European Union Competition Law - Enforcement

Enforcement

The task of tracking down and punishing those in breach of competition law has been entrusted to the European Commission, which receives its powers under Article 105 TFEU. Under this Article, the European Commission is charged with the duty of ensuring the application of Articles 101 and 102 TFEU and of investigating suspected infringements of these Articles. The European Commission and national competition authorities have wide on-site investigation powers. Article 105 TFEU grants extensive investigative powers including the notorious power to carry out dawn raids on the premises of suspected undertakings and private homes and vehicles.

There are many ways in which the European Commission could become aware of a potential violation: The European Commission may carry out investigation or inspections, for which it is empowered to request information from governments, competent authorities of Member States, and undertakings. In some cases, parties have sought to resist the taking of certain documents during an inspection based on the argument that those documents are covered by legal professional privilege between lawyer and client. The ECJ held that such a privilege was recognized by EC law to a limited extent at least.

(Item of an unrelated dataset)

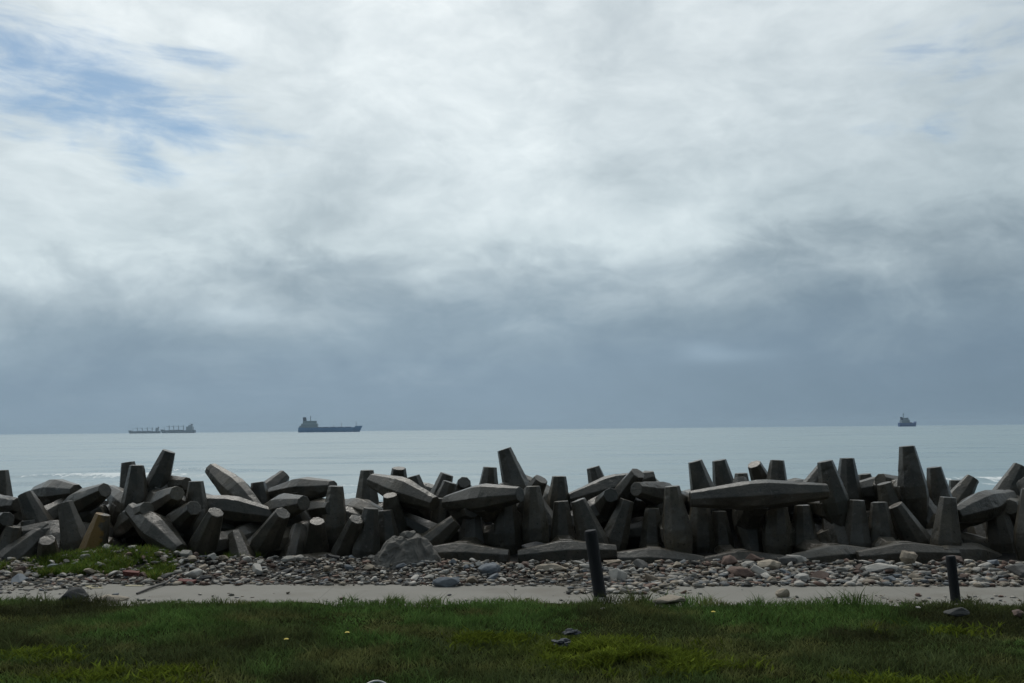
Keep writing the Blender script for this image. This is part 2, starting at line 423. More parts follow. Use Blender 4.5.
DOLOSSE = [
    (-11.998, 25.182, 0.879, 1.3, -0.6, -63.8, 1, 0, 'upright dolos rising against the sea at the far left edge'),
    (-11.712, 23.864, 0.799, -79.3, 65.9, -111.4, 1, 0, 'dolos lying level at the left edge with a pale flat top'),
    (-12.055, 22.005, 0.709, 6.1, -76.3, 126.1, 1, 0, 'lower tilted dolos poking in at the left edge under the pale topped one'),
    (-11.642, 21.806, -0.061, 12.2, 0.1, 89.3, 1, 0, 'short upright dolos beside the rubble at the left edge'),
    (-10.73, 23.018, -0.156, -1.0, -5.6, 10.1, 1, 0, 'shaded dolos sunk between the left edge stump and the wide leaning slab'),
    (-10.993, 22.205, -0.175, -29.3, 42.9, 5.8, 1, 0, 'diagonal dolos rising right behind the cut stump near the left edge'),
    (-9.85, 21.73, 0.158, 34.9, -0.2, 17.2, 1, 0, 'low cut stump of a dolos with a pale oval top, near left edge'),
    (-10.514, 23.23, 0.515, -1.6, -25.9, 3.6, 1, 0, 'broad dark dolos leaning left, second tall shape from the left edge'),
    (-9.717, 22.506, 0.228, -7.0, -14.8, 25.9, 1, 0, 'dark dolos leaning left just left of the orange stained one'),
    (-11.168, 23.38, 0.477, -37.9, 52.2, 11.9, 1, 0, 'dolos with a bright top edge sloping up right behind the dark leaning pair'),
    (-10.535, 24.247, 0.863, -94.2, -42.0, 53.2, 1, 0, 'long level dolos fluke lying along the skyline left of the twin ships'),
    (-9.482, 23.099, 0.59, -69.3, 24.7, -118.7, 1, 0, 'rounded dolos end pointing right on the skyline under the twin ships'),
    (-9.084, 22.107, 0.101, 2.8, 13.8, 11.8, 1, 1, 'dolos with an orange lichen stain on its left face'),
    (-9.296, 23.857, 0.421, -73.9, 5.3, 45.1, 1, 0, 'rounded dolos end pointing left at the foot of the paired stubs'),
    (-9.23, 25.634, 1.06, 2.2, -6.6, -18.5, 1, 0, 'rear stub of the overlapping pair under the twin ships'),
    (-8.737, 24.023, 1.003, -0.0, 1.4, -0.9, 1, 0, 'front stub of the overlapping pair under the twin ships, pale oval top'),
    (-7.831, 23.898, 1.148, -18.9, 4.1, -78.0, 1, 0, 'tall dolos stub leaning right, highest of the left part of the pile'),
    (-8.211, 24.383, 0.841, -82.3, 29.7, -120.1, 1, 0, 'short level dolos at the foot of the tall stub leaning right'),
    (-7.877, 22.767, 0.702, -25.2, 69.5, -79.0, 1, 0, 'dark round backed dolos behind the orange stained one'),
    (-7.706, 23.654, 0.754, -63.9, -55.9, 16.4, 1, 0, 'upper bright topped arm of the white V right of the stub pair'),
    (-7.22, 22.773, 0.886, -122.6, -60.0, 63.1, 1, 0, 'lower bright topped arm of the white V right of the stub pair'),
    (-6.769, 22.463, 0.673, -19.2, 65.8, -72.8, 1, 0, 'dolos with a grey sloping top under the white V'),
    (-7.32, 22.1, 0.467, -139.5, 59.0, -172.2, 1, 0, 'big dolos fluke sloping down right onto the green weeds'),
    (-7.287, 22.72, 0.672, -0.7, -1.2, 30.4, 1, 0, 'upright dolos with rounded top just right of the white V'),
    (-6.18, 21.975, 0.355, 7.2, 35.8, -34.0, 1, 0, 'front dolos leaning right with brown worn top, right of the big sloping fluke'),
    (-6.265, 23.743, 1.025, -50.0, -42.7, 24.0, 1, 0, 'dolos slanting down right with a bright pale upper face on the skyline'),
    (-6.313, 23.068, 0.727, -110.9, 62.6, -108.8, 1, 0, 'long dark dolos fluke lying under the bright slanting one'),
    (-5.759, 24.191, 0.594, 0.7, -7.5, -5.7, 1, 0, 'dark stub behind the lower end of the bright slanting dolos'),
    (-6.456, 25.4, 0.662, -40.8, 34.6, -10.0, 1, 0, 'small tilted stub on the skyline left of the blue cargo ship'),
    (-5.25, 21.648, -0.41, -23.6, -33.7, -13.0, 1, 0, 'short broken dolos leaning left among stones left of the diagonal one'),
    (-4.864, 22.073, 0.419, 8.8, 44.1, -33.3, 1, 0, 'front diagonal dolos leaning right with tan lower left face'),
    (-4.785, 23.3, 0.709, -96.1, -5.9, 56.3, 1, 0, 'long dark level dolos on the skyline under the blue cargo ship'),
    (-4.837, 22.641, 0.449, -79.7, 26.9, -136.0, 1, 0, 'dark blunt dolos end with a bright top below the long level one'),
    (-4.203, 22.862, 0.28, -80.8, 16.6, -148.8, 1, 0, 'dolos with a grey sloping top strip under the blue cargo ship'),
    (-4.863, 22.118, 0.157, 18.0, -20.5, 60.0, 1, 0, 'dark upright dolos with bright oval top, below the blue ship'),
    (-4.264, 21.852, -0.442, -28.5, -19.3, -38.8, 1, 0, 'narrow shaded dolos right of the front diagonal one'),
    (-3.597, 21.54, -0.102, 1.2, -87.1, -56.7, 1, 0, 'low dolos half buried in rubble below the blue ship'),
    (-3.907, 22.865, 0.538, -0.2, 2.7, -3.7, 1, 0, 'tall narrow upright dolos below the bow of the blue ship'),
    (-3.483, 22.079, 0.364, 26.1, 22.4, -0.1, 1, 0, 'dolos leaning right with a round pale end face left of the mound'),
    (-3.21, 23.274, 0.378, -84.1, -38.1, 38.9, 1, 0, 'level dolos with bright top behind the dolos with round pale end'),
    (-3.961, 24.217, 0.82, 0.0, 0.0, 48.6, 1, 0, 'square topped upright stub right of the blue ship bow'),
    (-2.531, 24.702, 1.002, 10.5, 6.4, -18.3, 1, 0, 'upright stub with a bright oval cap, right of the square topped one'),
    (-3.228, 21.899, 0.146, 1.1, 6.5, 10.0, 1, 0, 'tall plain dolos just left of the crumbled grey mound'),
    (-2.652, 22.934, 0.621, 18.5, -8.4, 4.2, 1, 0, 'brown topped dolos stub behind the crumbled grey mound'),
    (-2.908, 22.366, 0.025, -1.8, -5.0, 20.4, 1, 0, 'lower stub touching the crumbled grey mound on its left'),
    (-2.196, 22.891, 1.0, -112.1, 52.3, -145.8, 1, 0, 'dolos sloping down right with a pale top behind the mound'),
    (-2.71, 24.595, 0.535, -12.5, -7.9, 58.1, 1, 0, 'small stub leaning left, right of the stub with bright cap'),
    (-1.383, 24.89, 0.537, -16.5, 9.4, -61.1, 1, 0, 'rear of two overlapping stubs leaning right above the V of arms'),
    (-1.575, 23.885, 0.531, -6.0, 17.5, -19.2, 1, 0, 'front of two overlapping stubs leaning right above the V of arms'),
    (-1.807, 25.2, 0.557, -41.8, -40.5, 150.5, 1, 0, 'rounded dolos end just left of the square stub on the skyline'),
    (-1.32, 23.308, 0.212, -0.7, 1.2, -29.5, 1, 0, 'shaded upright dolos behind the V of arms by the mound'),
    (-1.969, 22.726, -0.113, -53.3, -31.4, 68.7, 1, 0, 'left arm of the V of dolos arms right of the mound'),
    (-2.069, 22.101, 0.265, 13.8, 46.7, 18.6, 1, 0, 'right arm of the V of dolos arms right of the mound'),
    (-0.297, 22.022, 0.932, -103.8, -59.1, 66.7, 1, 0, 'level dolos fluke with pale top under the square stub'),
    (-0.274, 24.711, 0.825, -2.2, 3.6, -31.7, 1, 0, 'square topped stub left of the tallest leaning fluke near centre'),
    (-0.526, 22.71, 1.147, -17.0, 4.7, 105.1, 1, 0, 'tallest leaning fluke near the centre, tilted left against the sea'),
    (-0.998, 21.275, 0.163, 0.6, 0.1, 172.0, 1, 0, 'dolos with upright stub on a low level fluke, left of centre'),
    (-0.702, 22.176, 0.405, -1.1, -0.7, 56.0, 1, 0, 'broad shaded upright below the right end of the pale topped fluke'),
    (0.409, 23.104, 1.001, 16.0, 32.7, -13.0, 1, 0, 'hooded dolos end leaning right beside the tallest leaning fluke'),
    (0.493, 22.444, 0.523, 0.1, -2.5, -2.2, 1, 0, 'tall front upright under the hooded dolos end'),
    (0.828, 23.557, 0.68, 0.4, 1.3, 16.0, 1, 0, 'upright stub on the skyline between hooded end and black post'),
    (1.072, 21.205, 0.193, 0.6, 2.5, 180.0, 1, 0, 'dolos with brown capped stub on a thick low fluke by the black post'),
    (1.51, 21.997, 0.236, -5.3, -18.1, 16.6, 1, 0, 'dolos leaning left right behind the taller black post'),
    (1.828, 24.717, 0.764, -8.3, -13.0, 33.1, 1, 0, 'dark stub tilted left on the skyline above the taller black post'),
    (2.346, 23.471, 0.993, -113.3, -52.2, 108.8, 1, 0, 'dolos with pale top rising right under the dark tilted stub'),
    (1.821, 23.64, 0.313, -88.2, -26.9, 137.7, 1, 0, 'shaded level dolos under the pale top above the taller post'),
    (1.444, 22.422, 0.71, -48.3, -58.5, 144.3, 1, 0, 'blunt eight sided dolos end facing the viewer right of the taller post'),
    (2.405, 25.697, 0.575, -0.7, -1.4, 26.5, 1, 0, 'small rear stub behind the brown ended diagonal dolos'),
    (2.927, 23.161, 0.981, -4.3, 42.4, -60.3, 1, 0, 'diagonal dolos rising right with brown end, right of the dark tilted stub'),
    (3.235, 22.625, 0.57, -79.4, -0.1, 138.6, 1, 0, 'level dolos with a square left end right of the brown ended diagonal'),
    (2.149, 22.404, 0.248, -1.0, 18.8, -3.0, 1, 0, 'front dolos leaning right, right of the taller black post'),
    (2.91, 21.25, 0.021, 0.7, -1.2, 174.0, 1, 0, 'dolos with flat topped stub on a cracked low fluke, right of post'),
    (3.366, 21.551, 0.547, -0.0, -5.0, 0.1, 1, 0, 'tall upright dolos with a light left facet left of the longest fluke'),
    (5.075, 21.448, 1.021, -95.5, -61.9, 94.9, 1.42, 0, 'longest level fluke, arched across the right of centre'),
    (4.239, 23.134, 1.014, -1.3, -14.0, 5.4, 1, 0, 'left of two upright stubs above the left end of the longest fluke'),
    (5.488, 22.853, 1.101, 8.1, 4.5, -118.6, 1, 0, 'right of two upright stubs above the left end of the longest fluke'),
    (5.314, 25.466, 0.605, -0.7, -1.3, 29.2, 1, 0, 'low domed stub behind the middle of the longest fluke'),
    (5.456, 24.207, 0.852, -18.0, -28.0, 75.0, 1, 0, 'tilted stub with a bright white end above the longest fluke'),
    (5.463, 23.643, 1.004, 2.4, 1.2, 62.9, 1, 0, 'upright stub right of the bright white end on the skyline'),
    (6.609, 25.418, 0.779, -92.9, -56.1, 131.7, 1, 0, 'level dolos with a bright strip of top behind the longest fluke'),
    (7.362, 23.842, 0.554, -32.7, 2.8, -85.7, 1, 0, 'dolos with a pale slanting left face behind the brown rounded stub'),
    (6.779, 22.371, 0.988, -2.5, -11.3, 12.7, 1, 0, 'brown rounded stub leaning left over the right end of the longest fluke'),
    (7.614, 23.762, 1.013, 0.0, 0.0, 3.5, 1, 0, 'tall square topped stub right of the brown rounded stub'),
    (4.001, 22.55, 0.33, 0.0, 1.3, 1.4, 1, 0, 'upright under the left end of the longest fluke'),
    (4.572, 21.425, -0.072, 0.7, 1.2, -175.0, 1, 0, 'dark stub on a low level fluke under the longest fluke'),
    (6.032, 22.006, 0.371, -0.8, 1.0, -40.8, 1, 0, 'broad upright under the right half of the longest fluke'),
    (6.333, 20.985, 0.077, 0.8, 1.1, -169.0, 1, 0, 'pale rimmed stub on a low level fluke under the longest fluke right end'),
    (6.452, 22.037, 0.075, -24.6, 19.6, 39.0, 1, 0, 'upright with a light upper face right of the pale rimmed stub'),
    (7.44, 22.1, 0.169, -0.8, 2.7, -16.9, 1, 0, 'plain upright left of the oval capped front stub'),
    (7.769, 20.734, 0.14, 0.6, 1.3, 180.0, 1, 0, 'front stub with oval cap and pale flared base, below the small ship'),
    (8.24, 24.618, 0.589, -1.6, -5.2, 16.6, 1, 0, 'short stub between the square topped stub and the tallest upright'),
    (8.953, 23.231, 0.581, -73.3, 3.5, 125.6, 1, 0, 'rounded dolos end pointing left beside the tallest upright'),
    (8.279, 22.865, 0.485, -3.0, -14.4, 11.8, 1, 0, 'dark angled dolos below the rounded end left of the tallest upright'),
    (8.649, 22.836, 1.285, -1.0, -5.1, 10.7, 1, 0, 'tallest upright of all, straight below the small ship'),
    (8.125, 21.957, -0.087, -23.7, -16.1, 57.7, 1, 0, 'wide slab like dolos leaning left below the tallest upright'),
    (9.61, 23.705, 0.782, -1.3, -6.7, 11.2, 1, 0, 'dark flat topped upright right of the tallest upright'),
    (10.96, 24.028, 0.367, -27.4, -25.1, -129.3, 1, 0, 'short stub leaning right with a light left face near the surf'),
    (12.151, 26.944, 0.316, 1.1, -1.0, -47.5, 1, 0, 'small dark stub farthest back, near the surf at right'),
    (8.982, 21.045, 0.272, -2.2, 4.7, -25.0, 1, 0, 'tall front upright with light left facet behind the shorter post'),
    (8.887, 21.046, -0.113, -122.9, 72.6, -91.9, 1, 0, 'low fluke lying on the rubble behind the shorter post'),
    (9.508, 21.612, 0.765, -71.4, 63.3, -40.9, 1, 0, 'level fluke rising right above the shorter post'),
    (10.783, 22.081, -0.158, -13.6, -29.9, -61.6, 1, 0, 'shaded upright under the level fluke above the shorter post'),
    (10.801, 21.594, 0.24, 5.7, -3.7, -57.6, 1, 0, 'upright under the right end of the level fluke near right edge'),
    (11.38, 23.154, 0.688, -23.5, 19.5, -52.5, 1, 0, 'thick dolos leaning right on the skyline at the right edge'),
    (10.561, 21.983, 0.315, -84.2, -22.6, 148.3, 1, 0, 'blunt dolos end facing the viewer near the right edge'),
    (12.014, 21.469, 0.923, 19.2, -31.9, -96.7, 1, 0, 'dolos with a pale left face cut by the right edge'),
    (10.932, 19.983, 0.427, -2.4, -0.7, -106.6, 1, 0, 'front upright cut off by the right edge'),
]
proto = None
for i, (x, y, z, rx, ry, rz, stretch, stain, label) in enumerate(DOLOSSE):
    o = bpy.data.objects.new('dolos', None); C.objects.link(o)
    o.empty_display_size = .3
    o.location = (x, y, z); o.rotation_euler = (R(rx), R(ry), R(rz))
    tag(o, label, 'dolos', 'concrete dolosse of the sea defence')
    sm, f1, f2 = var_stain if stain else variants[i % 4]
    obj('shank', sm, o); a = obj('fluke', f1, o); obj('fluke', f2, o)
    if stain: a['label'] = 'fluke with orange lichen stain'
    if stretch != 1: a.scale = (1, 1, stretch)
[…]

The European Commission also could become aware of a potential competition violation through the complaint from an aggrieved party. In addition, Member States and any natural or legal person are entitled to make a complaint if they have a legitimate interest.

Article 101 (2) TFEU considers any undertaking found in breach of Article 101 TFEU to be null and void and that agreements cannot be legally enforced. In addition, the European Commission may impose a fine pursuant to Article 23 of Regulation 1/2003. These fines are not fixed and can extend into millions of Euros, up to a maximum of 10% of the total worldwide turnover of each of the undertakings participating in the infringement, although there may be a decrease in case of cooperation and increase in case of recidivism. Fines of up to 5% of the average daily turnover may also be levied for every day an undertaking fails to comply with Commission requirements. The gravity and duration of the infringement are to be taken into account in determining the amount of the fine. This uncertainty acts as a powerful deterrent and ensures that companies are unable to undertake a cost/benefit analysis before breaching competition law.

The Commission guideline on the method of setting fines imposed pursuant to Article 23 (2) (a) of Regulation 1/2003 uses a two-step methodology:

  • The Commission first defines a basic amount of the fine for each involved undertaking or association of undertakings; and then
  • Adjusts the basic amount according to the individual circumstances upwards or downwards.

The basic amount relates, inter alia, to the proportion of the value of the sales depending on the degree of the gravity of the infringement. In this regard, Article 5 of the aforementioned guideline states, that

“In order to achieve these objectives, it is appropriate for the Commission to refer to the value of the sales of goods or services to which the infringement relates as a basis for setting the fine. The duration of the infringement should also play a significant role in the setting of the fine. It necessarily has an impact on the potential consequences of the infringements on the market. It is therefore considered important that the fine should also reflect the number of years during which an undertaking participated in the infringement.”

In a second step, this basic amount may be adjusted on grounds of recidivism or leniency. In the latter case, immunity from fines may be granted to the company who submits evidence first to the European Commission which enables it to carry out an investigation and/or to find an infringement of Article 101 TFEU.

The highest cartel fine which was ever imposed was related to a cartel consisting of four car glass producers. The companies Asahi, Pilkington, Saint-Gobain and Soliver were fined over €1.3 billion. Between 1998 and early 2003 those companies had discussed target prices, market sharing and customer allocation in a series of meetings and other illicit contacts. In this case, the European Commission started its investigation based on an anonymous “tip”.

Another negative consequence for the companies involved in cartel cases may be the adverse publicity which may damage the company´s reputation.

Questions of reform have circulated around whether to introduce US style treble damages as added deterrent against competition law violaters. The recent Modernisation Regulation 1/2003 has meant that the European Commission no longer has a monopoly on enforcement, and that private parties may bring suits in national courts. Hence, there has been debate over the legitimacy of private damages actions in traditions that shy from imposing punitive measures in civil actions.

According to the Court of Justice of the European Union, any citizen or business who suffers harm as a result of a breach of the European Union competition rules (Articles 101 and 102 TFEU) should be able to obtain reparation from the party who caused the harm. However, despite this requirement under European law to establish an effective legal framework enabling victims to exercise their right to compensation, victims of European Union competition law infringements to date very often do not obtain reparation for the harm suffered. The amount of compensation that these victims are foregoing is in the range of several billion Euros a year. Therefore, the European Commission has taken a number steps since 2004 to stimulate the debate on that topic and elicit feedback from stakeholders on a number of possible options which could facilitate antitrust damages actions. Based on the outcomes of several public consultations, the Commission has suggested specific policy choices and measures in a White Paper.